Scout $40,000 SUV, Tesla price cut, Mercedes eSprinter, SUVs and global CO2: Today’s Car News
VW’s Scout electric SUV brand comes out and teases its first model, due in 2026. SUVs are fueling global oil demand, and electric SUVs aren’t solving it. Mercedes readies its eSprinter for more range and a wide range of uses. And Tesla cuts prices again. This and more, here at Green Car Reports.
Tesla has once again cut prices on the Model S and Model X. With these cuts of $5,000 to $10,000, Tesla is now effectively bringing the Dual Motor Model S just below the price of the dual-motor Lucid Air Pure that beats the equivalent Model S in range. It’s also bringing Plaid versions of the Model S and Model X to their lowest prices yet—both to the same $111,380.

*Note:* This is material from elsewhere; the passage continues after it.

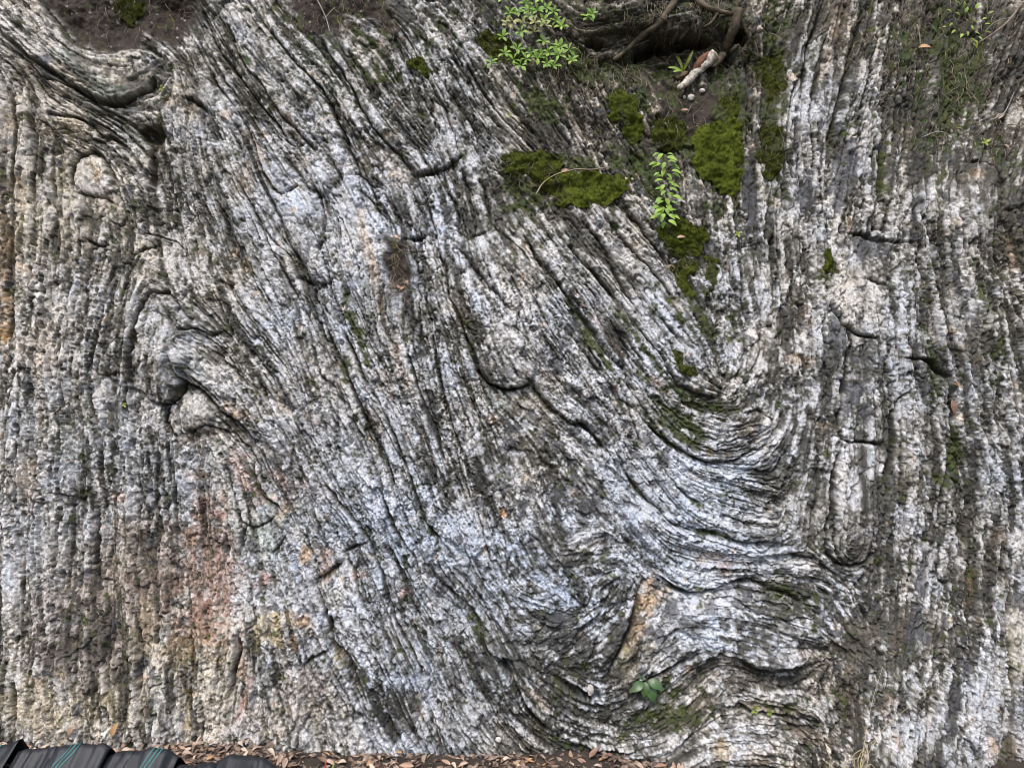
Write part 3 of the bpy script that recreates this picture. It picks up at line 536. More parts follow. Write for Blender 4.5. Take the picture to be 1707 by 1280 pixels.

Mercedes-Benz has made efficiency and flexibility core focal points for the new generation of eSprinter electric vans recently revealed. With LFP battery packs, heat-pump tech, and modular propulsion systems, these vans will be ready for a range of upfits, if not the Vanlife quite yet.
Scout Motors, the new electric vehicle brand from Volkswagen, on Friday confirmed that its first model will be an SUV in the $40,000 range, built at a new $2 billion factory in South Carolina. That model won’t arrive until 2026, but it will be followed by a larger electric pickup truck.
And whether it’s the price of fashion or practicality: SUVs are fueling global oil demand and fouling CO2 targets, while neither electric SUVs nor electric vehicles as a whole are doing enough to offset that, according to a new analysis from the International Energy Agency (IEA). Downsized vehicles with smaller batteries, battery swapping, and other tech advances might though.